Искусство очень быстро улавливало новые открытия. Наиболее эксплицитно психоанализ изучали сюрреалисты, применявшие метод свободных ассоциаций и автоматическое письмо. В результате художественные миры, которые они строили на своих полотнах, фактически были мирами душевных заболеваний.

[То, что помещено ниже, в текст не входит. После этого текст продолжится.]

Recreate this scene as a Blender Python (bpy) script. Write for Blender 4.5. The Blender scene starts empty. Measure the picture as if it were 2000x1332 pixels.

Музыка, которая ближе к математике и, стало быть, физике, в XX веке тоже стала шизофренической. Говоря о близости математики и физики, я имею в виду неклассические их формы, потребовавшие для своего осуществления новых языков, непонятных для «представителей «нормальной науки» и воспринимающихся как в определенном смысле безумные (ср. знаменитую максиму Бора: «Все мы понимаем, что перед нами совершенно безумная теория, вопрос состоит только в том, достаточная ли она безумна, чтобы быть верной»). Также новые языки потребовались для музыки начала XX века. Классическая «естественная» диатоническая система гармонии, построенная на противопоставлении мажора и минора, к концу xix века исчерпала себя, как исчерпало себя позитивистское естественнонаучное мышление. Нововенская школа Шенберга построила искусственный музыкальный язык, игнорировавший обыденную гармонию. Это язык своей искусственностью и непонятностью для обывателя во многом напоминает бредовый язык больного шизофренией. Подобно тому как бредовое построение требует для понимания особого навыка психиатра, так же особого навыка требовало восприятие языка додекафонии, «композиции на основе двенадцати соотнесенных тонов». Эта музыкальная система строилась следующим образом. Вместо традиционной «естественной» гаммы («естественной» в кавычках, потому что привычная для европейского музыкального уха диатоническая гармония тоже была искусственно построена в эпоху барокко, только более постепенно) брался искусственный звукоряд из 12 неповторяющихся звуков (серия) и далее он повторялся, варьируя только по строгим законам контрапункта, то есть последовательность могла быть прямой, ракоходной, инверсированной и инверсированно-ракоходной. Кроме того, можно было начинать последовательность от любой ступени хроматического звукоряда, что давало еще 12 вариантов. В результате в ортодоксальной додекафонии использовалось всего 48 (4 × 12) серии. Нечего и говорить, что впечатление от этой музыки, получившей широкое распространение, было психотически жутким и тревожно мистическим.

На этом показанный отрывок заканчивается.